Za zapahi: prebivalstvo Slovenije v okupatorjevih zaporih 1941-1945
Keywords:
occupation, prisoners, penal institution, criminal law, historical overviewSynopsis
No other historical period has ever seen such a large percentage of the Slovene population in police or judicial confinement as that between 1941 and 1945, when most of the Slovene territory was under occupation. Repressive measures, such as arrest, detention and confinement, were liberally applied by the occupiers in their attempt to suppress the national resistance movement.
Non-political crime, the rate of which had generally dropped during the Second World War, was of secondary concern to the occupying regime. While the prisons in Slovenia continued to exercise their role in sanctioning crime during the war, many were turned into remand prisons, in order to cope with an ever growing number of detainees who were held there while under investigation, before being deported to transit and concentration camps or their destination of confinement.

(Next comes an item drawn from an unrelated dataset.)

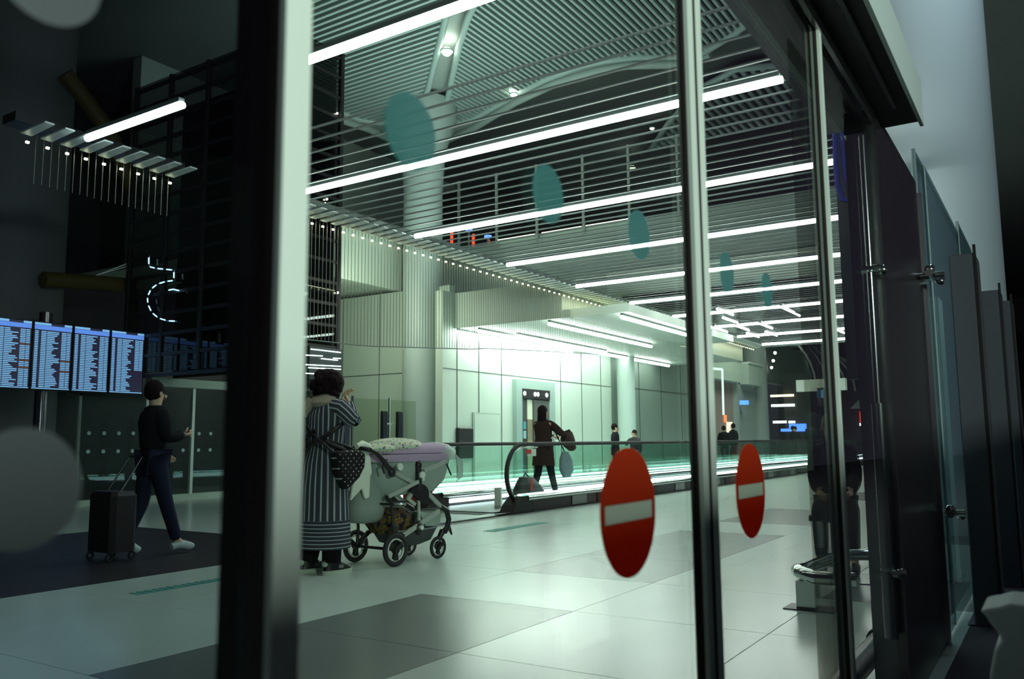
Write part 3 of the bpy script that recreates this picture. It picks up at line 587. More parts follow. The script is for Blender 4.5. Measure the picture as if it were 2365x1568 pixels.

After establishing the Ljubljana Province on its occupied territory and swiftly annexing it to Italy on 3 May 1941, the Italian occupier retained the existing penal code and judicial institutions, while introducing some of its own for dealing with cases where one of the parties involved was Italian. Despite the annexation, Italy showed more respect for the Law of War than other two occupiers in Slovenia. It established its own police, with the Slovene police being partly dissolved or individually employed as an auxiliary force. Italy refrained from introducing its own penal code or courts, with the excep- tion of the Military War Court, which used Mussolini’s decree of 3 October 1941 on the use of certain articles of the penal code as its legal basis. In the twenty-one months of operation, until the surrender of Italy, this particular court heard some 13,000 persons, mostly members of the resistance movement. Penal courts, which remained operational, only processed non-political criminal cases.